During those 27 years, Elmo has seen it all, brought tons of smiles and laughter – and scared a child or two, which he always seemed to fix. His fondest Maple Leaf parade memory came from that first trip down the brick streets.
“The very first year – I’ll never forget this – I turned the corner on Eighth Street,” McMillen said. “I saw a little kid with no legs, just pegs, on a blanket. He came out toward me on his hands. He caught my eyes. You could just see his eyes light up that someone picked him out of the crowd.
“It makes you feel good. I guess that’s the pay.”
A clown’s beginning
McMillen wasn’t always a clown. Not by a long shot. By the time 1980 rolled around, his family was pretty much raised. It was something from his childhood that sparked the interest into putting on the makeup and clown nose.
“What really got me started was I saw the Barnum and Bailey show in Lawrence in 1954,” he said. “They unloaded off the railroad tracks and pulled all of their stuff to the fairgrounds. My dad took me to the show that night.”
“The clowns just fascinated me,” McMillen said, adding that all the famous ones, including Emmett Kelly, were there. “I really didn’t know it, but that was what I liked best about the show. It kind of took a back burner until the boys were done with things.”
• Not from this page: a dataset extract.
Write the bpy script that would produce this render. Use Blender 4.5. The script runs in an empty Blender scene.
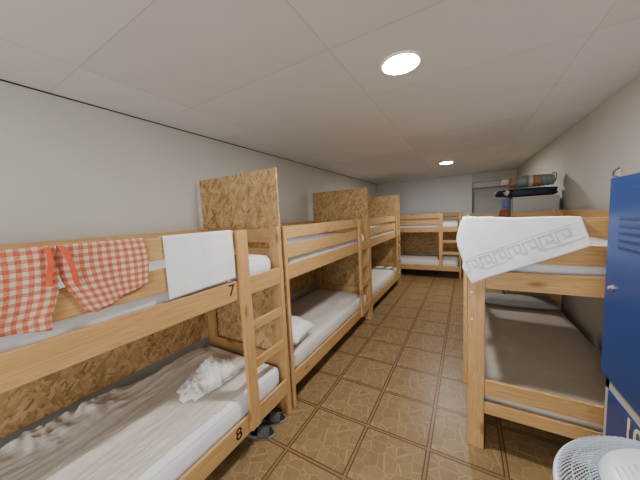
import bpy, bmesh, math, random
from mathutils import Vector, Matrix, noise, Euler
random.seed(7)
sc = bpy.context.scene
COL = sc.collection
PI = math.pi

# ------------------------------------------------------------------ materials
def lin(c):
    return tuple(((v/255)/12.92 if v/255 <= .04045 else ((v/255+.055)/1.055)**2.4) for v in c) + (1,)

class NT:
    def __init__(s, name, rough=.6, spec=.3):
        s.m = bpy.data.materials.new(name); s.m.use_nodes = True
        s.n = s.m.node_tree.nodes; s.l = s.m.node_tree.links
        s.b = s.n['Principled BSDF']
        s.b.inputs['Roughness'].default_value = rough
        s.b.inputs['Specular IOR Level'].default_value = spec
    def add(s, t, **kw):
        x = s.n.new(t)
        for k, v in kw.items(): setattr(x, k, v)
        return x
    def link(s, a, b): s.l.new(a, b)
    def coord(s, kind='Object', scale=(1,1,1), rot=(0,0,0), loc=(0,0,0), rnd=False):
        t = s.add('ShaderNodeTexCoord'); mp = s.add('ShaderNodeMapping')
        mp.inputs['Scale'].default_value = scale; mp.inputs['Rotation'].default_value = rot
        mp.inputs['Location'].default_value = loc
        s.link(t.outputs[kind], mp.inputs['Vector'])
        if rnd:
            oi = s.add('ShaderNodeObjectInfo'); mu = s.add('ShaderNodeMath', operation='MULTIPLY'); mu.inputs[1].default_value = 37.0
            s.link(oi.outputs['Random'], mu.inputs[0])
            ad = s.add('ShaderNodeVectorMath', operation='ADD')
            s.link(mp.outputs[0], ad.inputs[0]); s.link(mu.outputs[0], ad.inputs[1])
            return ad.outputs[0]
        return mp.outputs[0]
    def noise(s, vec, scale=5, detail=4, rough=.5, dist=0):
        x = s.add('ShaderNodeTexNoise'); x.inputs['Scale'].default_value = scale
        x.inputs['Detail'].default_value = detail; x.inputs['Roughness'].default_value = rough
        x.inputs['Distortion'].default_value = dist
        s.link(vec, x.inputs['Vector']); return x.outputs['Fac']
    def ramp(s, fac, stops, interp='LINEAR'):
        r = s.add('ShaderNodeValToRGB'); r.color_ramp.interpolation = interp
        el = r.color_ramp.elements
        while len(el) < len(stops): el.new(.5)
        for e, (p, c) in zip(el, stops): e.position = p; e.color = c
        s.link(fac, r.inputs[0]); return r.outputs['Color']
    def math(s, op, a, b=None, c=None, clamp=False):
        x = s.add('ShaderNodeMath', operation=op); x.use_clamp = clamp
        for i, v in enumerate((a, b, c)):
            if v is None: continue
            if isinstance(v, (int, float)): x.inputs[i].default_value = v
            else: s.link(v, x.inputs[i])
        return x.outputs[0]
    def mix(s, fac, a, b, blend='MIX'):
        x = s.add('ShaderNodeMix', data_type='RGBA', blend_type=blend)
        for sock, v in ((x.inputs[0], fac), (x.inputs[6], a), (x.inputs[7], b)):
            if isinstance(v, (int, float)): sock.default_value = v
            elif isinstance(v, tuple): sock.default_value = v
            else: s.link(v, sock)
        return x.outputs[2]
    def bump(s, h, strength=.2, dist=.01):
        x = s.add('ShaderNodeBump'); x.inputs['Strength'].default_value = strength; x.inputs['Distance'].default_value = dist
        s.link(h, x.inputs['Height']); s.link(x.outputs[0], s.b.inputs['Normal'])
    def color(s, c):
        if isinstance(c, tuple): s.b.inputs['Base Color'].default_value = c
        else: s.link(c, s.b.inputs['Base Color'])
        return s.m

def make_pine(axis):
    t = NT('pine_' + 'xyz'[axis], .45, .35)
    sc_ = [14, 14, 14]; sc_[axis] = .9
    v = t.coord(scale=tuple(sc_), rnd=True)
    n1 = t.noise(v, 2.2, 3, .5, .6)
    w = t.math('FRACT', t.math('MULTIPLY', n1, 7.0))
    ring = t.math('ABSOLUTE', t.math('SUBTRACT', w, .5))
    c = t.ramp(ring, [(0, lin((184,140,88))), (.5, lin((204,166,114)))])
    sf = [120, 120, 120]; sf[axis] = 4
    fine = t.noise(t.coord(scale=tuple(sf), rnd=True), 1, 2)
    c = t.mix(.22, c, t.ramp(fine, [(.3, lin((164,122,74))), (.7, lin((212,178,128)))]))
    oi = t.add('ShaderNodeObjectInfo')
    c = t.mix(t.math('MULTIPLY', oi.outputs['Random'], .28), c, lin((182,136,82)))
    # knots
    sk = [7, 7, 7]; sk[axis] = 2.6
    vo = t.add('ShaderNodeTexVoronoi'); vo.inputs['Scale'].default_value = 1.0
    t.link(t.coord(scale=tuple(sk), rnd=True), vo.inputs['Vector'])
    kf = t.ramp(vo.outputs['Distance'], [(.08, (1,1,1,1)), (.17, (0,0,0,1))])
    c = t.mix(t.math('MULTIPLY', kf, .75), c, lin((138,84,44)))
    t.bump(fine, .08, .002)
    return t.color(c)
PINE = [make_pine(i) for i in range(3)]

def make_osb():
    t = NT('oriented_strand_board', .7, .2)
    col = None
    for k, (ang, sx, sz, off) in enumerate(((.3, 14, 60, 0), (-.7, 16, 55, 3.1), (1.2, 15, 62, 7.7), (2.2, 18, 52, 11.3))):
        v = t.coord(scale=(1,1,1), rnd=True)
        mp = t.add('ShaderNodeMapping'); mp.vector_type = 'TEXTURE'
        mp.inputs['Rotation'].default_value = (0, ang, 0)
        mp.inputs['Scale'].default_value = (1/sx, 1/8, 1/sz); mp.inputs['Location'].default_value = (off, 0, off)
        t.link(v, mp.inputs['Vector'])
        nz = t.add('ShaderNodeTexNoise'); nz.inputs['Scale'].default_value = 9; t.link(v, nz.inputs['Vector'])
        mx = t.mix(.04, mp.outputs[0], nz.outputs['Color'], 'ADD')
        vo = t.add('ShaderNodeTexVoronoi'); vo.inputs['Scale'].default_value = 1; vo.voronoi_dimensions = '3D'
        t.link(mx, vo.inputs['Vector'])
        sep = t.add('ShaderNodeSeparateColor'); t.link(vo.outputs['Color'], sep.inputs[0])
        c = t.ramp(sep.outputs[0], [(0, lin((138,102,62))), (.25, lin((176,138,90))), (.6, lin((196,160,110))), (1, lin((214,182,134)))])
        if col is None: col = c
        else: col = t.mix(t.math('GREATER_THAN', sep.outputs[1], .58), col, c)
    v = t.coord(rnd=True)
    d = t.noise(v, 34, 3, .6, 1.2)
    col = t.mix(t.math('MULTIPLY', t.ramp(d, [(.62, (0,0,0,1)), (.70, (1,1,1,1))]), .7), col, lin((92,58,28)))
    big = t.noise(v, 5, 2)
    col = t.mix(.25, col, t.ramp(big, [(.3, lin((140,108,70))), (.7, lin((202,172,126)))]))
    t.bump(d, .12, .003)
    return t.color(col)
OSB = make_osb()

def plain(name, rgb, rough=.6, spec=.3, var=.08, scale=40, bump=.0, metal=0):
    t = NT(name, rough, spec)
    n = t.noise(t.coord(), scale, 3)
    a = lin(rgb); dk = tuple(x*(1-var) for x in a[:3])+(1,); br = tuple(min(1, x*(1+var)) for x in a[:3])+(1,)
    t.b.inputs['Metallic'].default_value = metal
    if bump: t.bump(n, bump, .002)
    return t.color(t.ramp(n, [(.3, dk), (.7, br)]))

def make_wall(name, rgb):
    t = NT(name, .85, .15)
    v = t.coord()
    n = t.noise(v, 1.3, 3); f = t.noise(v, 90, 2)
    a = lin(rgb)
    c = t.ramp(n, [(.3, tuple(x*.96 for x in a[:3])+(1,)), (.7, tuple(min(1,x*1.03) for x in a[:3])+(1,))])
    t.bump(f, .08, .002)
    return t.color(c)

def make_ceiling():
    t = NT('ceiling_panels', .55, .3)
    co = t.add('ShaderNodeTexCoord'); sp = t.add('ShaderNodeSeparateXYZ'); t.link(co.outputs['Object'], sp.inputs[0])
    def seam(out, per, off, w):
        f = t.math('FRACT', t.math('MULTIPLY_ADD', out, 1/per, off))
        d = t.math('ABSOLUTE', t.math('SUBTRACT', f, .5))
        return t.math('LESS_THAN', d, w/per)
    sx = seam(sp.outputs[0], 1.2, .5-.47/1.2, .003)
    sy = seam(sp.outputs[1], .65, .5, .003)
    s = t.math('MAXIMUM', sx, sy)
    # panel to panel variation
    fx = t.math('FLOOR', t.math('MULTIPLY_ADD', sp.outputs[0], 1/1.2, 50-.47/1.2)); fy = t.math('FLOOR', t.math('MULTIPLY_ADD', sp.outputs[1], 1/.65, 50))
    cb = t.add('ShaderNodeCombineXYZ'); t.link(fx, cb.inputs[0]); t.link(fy, cb.inputs[1])
    wn = t.add('ShaderNodeTexWhiteNoise'); t.link(cb.outputs[0], wn.inputs['Vector'])
    base = t.mix(wn.outputs['Value'], lin((208,203,197)), lin((216,212,206)))
    c = t.mix(t.math('MULTIPLY', s, .34), base, lin((130,124,116)))
    n = t.noise(t.coord(), 2.0, 3)
    c = t.mix(.08, c, t.ramp(n, [(.3, lin((190,182,172))), (.7, lin((225,222,218)))]))
    return t.color(c)

def make_floor():
    t = NT('patterned_floor_tile', .38, .4)
    S = .44
    co = t.add('ShaderNodeTexCoord'); sp = t.add('ShaderNodeSeparateXYZ'); t.link(co.outputs['Object'], sp.inputs[0])
    u = t.math('FRACT', t.math('MULTIPLY_ADD', sp.outputs[0], 1/S, 50.0)); v = t.math('FRACT', t.math('MULTIPLY_ADD', sp.outputs[1], 1/S, 50.0))
    du = t.math('ABSOLUTE', t.math('SUBTRACT', u, .5)); dv = t.math('ABSOLUTE', t.math('SUBTRACT', v, .5))
    edge = t.math('SUBTRACT', .5, t.math('MAXIMUM', du, dv))          # 0 at the joint
    fx = t.math('FLOOR', t.math('MULTIPLY_ADD', sp.outputs[0], 1/S, 50.0)); fy = t.math('FLOOR', t.math('MULTIPLY_ADD', sp.outputs[1], 1/S, 50.0))
    cb = t.add('ShaderNodeCombineXYZ'); t.link(fx, cb.inputs[0]); t.link(fy, cb.inputs[1])
    wn = t.add('ShaderNodeTexWhiteNoise'); t.link(cb.outputs[0], wn.inputs['Vector'])
    uv = t.add('ShaderNodeCombineXYZ'); t.link(t.math('MULTIPLY', u, 4.7), uv.inputs[0]); t.link(t.math('MULTIPLY', v, 4.7), uv.inputs[1])
    vo = t.add('ShaderNodeTexVoronoi'); vo.feature = 'DISTANCE_TO_EDGE'; vo.inputs['Scale'].default_value = 1; vo.inputs['Randomness'].default_value = .75
    t.link(uv.outputs[0], vo.inputs['Vector'])
    vc = t.add('ShaderNodeTexVoronoi'); vc.inputs['Scale'].default_value = 1; vc.inputs['Randomness'].default_value = .75
    t.link(uv.outputs[0], vc.inputs['Vector'])
    sepc = t.add('ShaderNodeSeparateColor'); t.link(vc.outputs['Color'], sepc.inputs[0])
    cell = t.ramp(sepc.outputs[0], [(0, lin((124,102,70))), (.5, lin((133,110,76))), (1, lin((142,119,83)))])
    mot = t.noise(t.coord(scale=(1,1,1)), 22, 4, .6)
    cell = t.mix(.35, cell, t.ramp(mot, [(.3, lin((108,88,60))), (.7, lin((146,122,86)))]))
    line = t.ramp(vo.outputs['Distance'], [(.015, (1,1,1,1)), (.035, (0,0,0,1))])
    c = t.mix(t.math('MULTIPLY', line, .32), cell, lin((190,160,120)))
    c = t.mix(t.math('MULTIPLY', wn.outputs['Value'], .25), c, lin((136,104,70)))
    # border: pale band at the joint, dark lines either side of it
    pale = t.math('LESS_THAN', edge, .030)
    c = t.mix(pale, c, lin((154,122,84)))
    dk = t.math('MULTIPLY', t.math('GREATER_THAN', edge, .014), t.math('LESS_THAN', edge, .036))
    c = t.mix(t.math('MULTIPLY', dk, .9), c, lin((70,46,24)))
    gr = t.math('LESS_THAN', edge, .006)
    c = t.mix(t.math('MULTIPLY', gr, .7), c, lin((96,68,38)))
    h = t.math('MULTIPLY', t.math('SUBTRACT', 1.0, t.math('MAXIMUM', gr, dk)), 1.0)
    t.bump(h, .25, .003)
    t.link(t.math('MULTIPLY_ADD', mot, .2, .28), t.b.inputs['Roughness'])
    return t.color(c)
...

It was out of the blue for all when he made the announcement in 1980.
“I said, ‘I’m going to be a clown,'” he said.
“Surprised the heck out of me,” said Becky McMillen, his wife.
“The seed had been planted way back then,” he said.
First-year jitters
McMillen thought he was all ready to go back in 1980. That was until the day of the festival parade.
“Maple Leaf 1980 – it was a good testing ground,” he said. “I didn’t want anyone to recognize me, so I had a white face that was painted, a wig and a hat.
“When the morning came it was raining. Not hard, but it was raining. I looked out the window and said, ‘I’m not going.'”
That didn’t work. His boys returned a favor on what he used to do with them.
“When the boys wouldn’t do something, I’d ‘buck, buck, buck’ like a chicken,” McMillen said. “That morning I heard the boys going around the house doing that. I thought, ‘you can’t call the kettle black.'”
So, he lined up for his first Maple Leaf parade. Although there were tense moments, it all worked out – for 27 years.
“That was a lonely feeling out in that street,” he said. “I got to doing things and intermixing with the crowd and forgot all about what I looked like. It kind of went from there. I built on it for years.”
Did anyone figure out who this Elmo the Clown was?
“No one knew it until my sons spilled the beans,” McMillen said.
Festival finale
But this, the Maple Leaf Festival’s 50th anniversary, will be Elmo’s last.
The McMillen family will have a float in the parade.
Although the festival was Elmo’s beginning, it was far from the only parade he performed in during those nearly three decades.
“For awhile, we went to a different parade every week,” Becky McMillen said.
During that time, Elmo developed his craft. Sometimes he poked fun at politicians. Actually, many times he took shots at politicians, especially those who were in the same parades. But, it was so much more than that. It was playing to the crowd.
“It’s like a piece of canvas and you paint on it on the way,” he said of every parade route traveled. “You mirror people, happy or sad.”
When he realized that Elmo needed to retire, just as he’d done from the work day life many years ago, there was no doubt how he’d go out – the Maple Leaf Festival’s grand parade.
“I started there, I’m going to end there,” McMillen said.